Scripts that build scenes
+---+

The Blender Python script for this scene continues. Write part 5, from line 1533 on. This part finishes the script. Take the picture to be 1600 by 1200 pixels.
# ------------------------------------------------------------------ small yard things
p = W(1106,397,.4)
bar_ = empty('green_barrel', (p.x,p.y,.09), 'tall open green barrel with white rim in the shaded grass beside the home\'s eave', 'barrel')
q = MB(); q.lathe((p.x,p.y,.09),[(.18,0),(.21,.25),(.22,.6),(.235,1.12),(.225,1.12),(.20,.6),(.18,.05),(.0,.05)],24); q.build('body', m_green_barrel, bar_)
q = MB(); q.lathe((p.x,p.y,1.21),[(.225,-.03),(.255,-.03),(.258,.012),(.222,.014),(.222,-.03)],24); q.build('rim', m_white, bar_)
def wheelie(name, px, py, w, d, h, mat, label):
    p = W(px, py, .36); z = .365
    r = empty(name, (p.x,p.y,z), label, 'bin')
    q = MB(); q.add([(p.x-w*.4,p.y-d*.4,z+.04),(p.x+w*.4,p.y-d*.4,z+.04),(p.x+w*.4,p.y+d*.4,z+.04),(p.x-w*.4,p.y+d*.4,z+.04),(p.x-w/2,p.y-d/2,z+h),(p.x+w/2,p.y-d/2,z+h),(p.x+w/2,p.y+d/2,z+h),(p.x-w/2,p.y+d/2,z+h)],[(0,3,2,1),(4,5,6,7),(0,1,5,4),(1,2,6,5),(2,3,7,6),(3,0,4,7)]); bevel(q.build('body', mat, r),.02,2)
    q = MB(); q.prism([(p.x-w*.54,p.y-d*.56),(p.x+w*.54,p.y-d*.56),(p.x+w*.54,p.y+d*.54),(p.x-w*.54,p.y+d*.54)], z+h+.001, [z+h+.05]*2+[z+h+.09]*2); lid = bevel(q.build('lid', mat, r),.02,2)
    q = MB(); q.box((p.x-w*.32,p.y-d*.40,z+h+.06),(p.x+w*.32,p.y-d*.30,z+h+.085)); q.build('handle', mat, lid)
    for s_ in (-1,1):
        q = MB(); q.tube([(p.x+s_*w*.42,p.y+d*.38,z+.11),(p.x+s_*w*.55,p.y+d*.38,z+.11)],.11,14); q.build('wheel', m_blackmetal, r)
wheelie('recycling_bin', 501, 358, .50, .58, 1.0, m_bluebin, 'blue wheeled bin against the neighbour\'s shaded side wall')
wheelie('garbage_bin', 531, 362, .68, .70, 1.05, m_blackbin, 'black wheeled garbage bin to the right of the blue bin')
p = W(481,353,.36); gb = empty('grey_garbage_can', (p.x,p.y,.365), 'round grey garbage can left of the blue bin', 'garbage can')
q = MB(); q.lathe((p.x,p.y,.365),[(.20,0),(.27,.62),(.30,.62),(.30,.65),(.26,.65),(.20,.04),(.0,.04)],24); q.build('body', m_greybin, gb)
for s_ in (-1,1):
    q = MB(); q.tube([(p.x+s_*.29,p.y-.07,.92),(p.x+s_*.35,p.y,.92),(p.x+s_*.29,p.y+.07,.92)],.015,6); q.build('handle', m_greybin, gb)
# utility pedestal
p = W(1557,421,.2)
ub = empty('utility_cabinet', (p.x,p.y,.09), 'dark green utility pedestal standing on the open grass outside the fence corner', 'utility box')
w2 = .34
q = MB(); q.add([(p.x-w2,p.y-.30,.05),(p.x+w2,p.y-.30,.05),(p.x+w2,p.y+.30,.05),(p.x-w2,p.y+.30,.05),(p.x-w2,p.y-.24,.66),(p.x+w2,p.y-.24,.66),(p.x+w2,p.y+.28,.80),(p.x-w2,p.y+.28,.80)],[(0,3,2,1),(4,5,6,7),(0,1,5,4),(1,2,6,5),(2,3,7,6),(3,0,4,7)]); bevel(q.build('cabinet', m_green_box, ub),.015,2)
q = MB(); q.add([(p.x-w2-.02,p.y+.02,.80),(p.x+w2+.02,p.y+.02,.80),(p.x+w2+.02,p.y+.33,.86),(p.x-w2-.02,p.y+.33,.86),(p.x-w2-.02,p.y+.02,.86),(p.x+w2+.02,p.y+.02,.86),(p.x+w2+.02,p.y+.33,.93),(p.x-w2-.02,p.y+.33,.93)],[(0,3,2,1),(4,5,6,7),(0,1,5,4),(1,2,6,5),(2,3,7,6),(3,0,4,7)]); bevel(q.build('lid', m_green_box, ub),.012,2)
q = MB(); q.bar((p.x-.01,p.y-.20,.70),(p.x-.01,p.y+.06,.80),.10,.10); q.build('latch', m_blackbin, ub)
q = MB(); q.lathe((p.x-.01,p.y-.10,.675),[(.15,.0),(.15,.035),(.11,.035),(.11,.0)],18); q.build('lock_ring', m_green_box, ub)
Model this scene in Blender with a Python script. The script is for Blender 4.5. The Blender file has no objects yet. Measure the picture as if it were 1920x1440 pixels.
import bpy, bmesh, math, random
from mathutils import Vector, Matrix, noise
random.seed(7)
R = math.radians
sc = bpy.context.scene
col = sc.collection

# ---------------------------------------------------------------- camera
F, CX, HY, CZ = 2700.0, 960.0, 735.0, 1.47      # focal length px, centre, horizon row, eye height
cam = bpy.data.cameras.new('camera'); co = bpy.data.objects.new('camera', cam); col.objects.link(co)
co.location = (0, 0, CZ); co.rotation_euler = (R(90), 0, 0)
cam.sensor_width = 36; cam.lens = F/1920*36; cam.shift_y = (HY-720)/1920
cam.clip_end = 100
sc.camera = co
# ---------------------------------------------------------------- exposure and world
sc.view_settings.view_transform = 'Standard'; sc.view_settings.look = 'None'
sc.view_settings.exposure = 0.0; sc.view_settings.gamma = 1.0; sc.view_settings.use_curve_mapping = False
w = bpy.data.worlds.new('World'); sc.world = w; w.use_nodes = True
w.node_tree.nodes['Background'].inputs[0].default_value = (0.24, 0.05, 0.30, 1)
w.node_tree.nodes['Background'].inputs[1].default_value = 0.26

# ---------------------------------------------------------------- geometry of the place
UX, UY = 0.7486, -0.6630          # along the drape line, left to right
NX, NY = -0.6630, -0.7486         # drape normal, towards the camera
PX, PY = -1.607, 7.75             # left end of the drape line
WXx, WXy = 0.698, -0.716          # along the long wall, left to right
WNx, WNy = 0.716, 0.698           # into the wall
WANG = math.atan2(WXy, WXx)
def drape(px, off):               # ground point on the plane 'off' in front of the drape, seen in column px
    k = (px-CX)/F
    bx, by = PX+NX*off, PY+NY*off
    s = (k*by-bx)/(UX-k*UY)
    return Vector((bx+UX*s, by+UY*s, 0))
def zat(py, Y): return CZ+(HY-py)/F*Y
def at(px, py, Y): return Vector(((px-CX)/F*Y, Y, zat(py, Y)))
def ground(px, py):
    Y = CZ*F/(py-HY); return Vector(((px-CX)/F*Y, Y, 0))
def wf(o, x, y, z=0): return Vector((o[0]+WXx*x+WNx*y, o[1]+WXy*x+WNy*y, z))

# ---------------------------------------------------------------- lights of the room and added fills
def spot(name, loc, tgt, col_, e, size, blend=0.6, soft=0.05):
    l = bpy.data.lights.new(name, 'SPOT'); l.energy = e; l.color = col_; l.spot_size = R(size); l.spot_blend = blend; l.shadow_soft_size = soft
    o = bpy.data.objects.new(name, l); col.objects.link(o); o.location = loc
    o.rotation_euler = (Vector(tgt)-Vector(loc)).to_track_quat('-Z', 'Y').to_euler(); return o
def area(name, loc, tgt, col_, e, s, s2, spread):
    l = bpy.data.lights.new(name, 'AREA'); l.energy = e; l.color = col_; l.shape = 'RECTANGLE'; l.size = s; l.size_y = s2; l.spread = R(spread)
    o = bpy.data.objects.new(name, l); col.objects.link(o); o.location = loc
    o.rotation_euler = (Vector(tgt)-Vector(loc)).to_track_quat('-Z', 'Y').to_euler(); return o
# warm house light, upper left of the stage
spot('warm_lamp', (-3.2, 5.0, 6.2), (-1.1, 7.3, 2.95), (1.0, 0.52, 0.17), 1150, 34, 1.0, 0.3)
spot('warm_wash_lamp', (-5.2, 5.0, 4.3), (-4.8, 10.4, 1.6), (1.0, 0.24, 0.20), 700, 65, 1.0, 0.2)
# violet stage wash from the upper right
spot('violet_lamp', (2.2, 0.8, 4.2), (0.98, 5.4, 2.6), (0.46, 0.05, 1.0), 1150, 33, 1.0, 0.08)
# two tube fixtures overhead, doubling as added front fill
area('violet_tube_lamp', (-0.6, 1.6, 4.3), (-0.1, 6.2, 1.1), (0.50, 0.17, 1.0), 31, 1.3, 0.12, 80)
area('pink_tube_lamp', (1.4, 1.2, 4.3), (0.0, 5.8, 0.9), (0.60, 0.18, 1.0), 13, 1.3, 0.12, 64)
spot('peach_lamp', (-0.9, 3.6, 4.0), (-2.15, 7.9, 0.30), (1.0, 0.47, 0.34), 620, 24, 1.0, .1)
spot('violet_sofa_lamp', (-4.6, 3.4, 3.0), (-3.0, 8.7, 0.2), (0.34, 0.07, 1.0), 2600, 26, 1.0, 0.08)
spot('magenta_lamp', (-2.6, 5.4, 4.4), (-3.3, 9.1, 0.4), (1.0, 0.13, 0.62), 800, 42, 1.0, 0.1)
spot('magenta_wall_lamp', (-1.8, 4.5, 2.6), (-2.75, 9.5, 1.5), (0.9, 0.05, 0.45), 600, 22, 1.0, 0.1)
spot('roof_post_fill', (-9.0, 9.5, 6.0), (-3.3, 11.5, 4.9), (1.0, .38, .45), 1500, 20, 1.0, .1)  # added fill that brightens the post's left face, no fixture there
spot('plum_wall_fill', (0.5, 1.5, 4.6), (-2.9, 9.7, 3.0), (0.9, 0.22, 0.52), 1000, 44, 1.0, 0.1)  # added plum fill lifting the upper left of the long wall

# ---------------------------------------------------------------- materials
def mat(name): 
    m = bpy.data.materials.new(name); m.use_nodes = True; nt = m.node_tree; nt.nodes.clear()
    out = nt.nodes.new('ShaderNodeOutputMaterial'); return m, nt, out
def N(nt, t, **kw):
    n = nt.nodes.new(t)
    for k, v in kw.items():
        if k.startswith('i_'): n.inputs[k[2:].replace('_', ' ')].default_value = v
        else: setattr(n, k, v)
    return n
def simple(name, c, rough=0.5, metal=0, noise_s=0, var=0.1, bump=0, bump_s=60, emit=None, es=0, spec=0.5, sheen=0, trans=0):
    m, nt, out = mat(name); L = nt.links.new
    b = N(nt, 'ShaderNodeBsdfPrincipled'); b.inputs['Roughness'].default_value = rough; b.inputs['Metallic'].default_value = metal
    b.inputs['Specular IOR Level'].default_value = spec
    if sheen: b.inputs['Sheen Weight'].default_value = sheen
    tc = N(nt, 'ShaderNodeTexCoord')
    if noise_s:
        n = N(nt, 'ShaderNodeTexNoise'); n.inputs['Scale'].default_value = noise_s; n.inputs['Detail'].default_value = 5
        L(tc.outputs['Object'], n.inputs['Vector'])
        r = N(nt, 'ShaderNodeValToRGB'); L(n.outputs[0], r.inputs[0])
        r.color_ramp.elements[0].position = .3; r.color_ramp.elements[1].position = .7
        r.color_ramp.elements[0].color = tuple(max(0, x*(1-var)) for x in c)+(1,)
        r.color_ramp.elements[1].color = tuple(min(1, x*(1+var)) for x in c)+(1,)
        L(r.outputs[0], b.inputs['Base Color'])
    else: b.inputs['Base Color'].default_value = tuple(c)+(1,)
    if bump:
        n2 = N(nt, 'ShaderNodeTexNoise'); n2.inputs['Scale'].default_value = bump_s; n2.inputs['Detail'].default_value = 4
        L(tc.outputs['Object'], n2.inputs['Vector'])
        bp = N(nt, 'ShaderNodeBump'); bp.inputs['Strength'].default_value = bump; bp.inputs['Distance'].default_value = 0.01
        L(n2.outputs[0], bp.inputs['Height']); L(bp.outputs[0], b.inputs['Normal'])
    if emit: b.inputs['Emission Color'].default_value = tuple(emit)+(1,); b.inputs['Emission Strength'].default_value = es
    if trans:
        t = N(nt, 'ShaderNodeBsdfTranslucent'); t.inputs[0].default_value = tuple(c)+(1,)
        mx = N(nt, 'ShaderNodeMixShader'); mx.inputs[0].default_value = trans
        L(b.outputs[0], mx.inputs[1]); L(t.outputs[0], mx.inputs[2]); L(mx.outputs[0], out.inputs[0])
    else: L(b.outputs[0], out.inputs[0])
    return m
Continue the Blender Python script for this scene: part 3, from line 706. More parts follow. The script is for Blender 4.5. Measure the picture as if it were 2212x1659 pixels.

+---+

TASK DIRECTIONS:
Reproduce verbatim only the segment of the listing bounded by the line containing "Model this scene" and the line containing "col = sc.collection", with both boundary lines included.

RESPONSE FOR THIS EXERCISE:
Model this scene in Blender with a Python script. The script is for Blender 4.5. The Blender file has no objects yet. Measure the picture as if it were 1920x1440 pixels.
import bpy, bmesh, math, random
from mathutils import Vector, Matrix, noise
random.seed(7)
R = math.radians
sc = bpy.context.scene
col = sc.collection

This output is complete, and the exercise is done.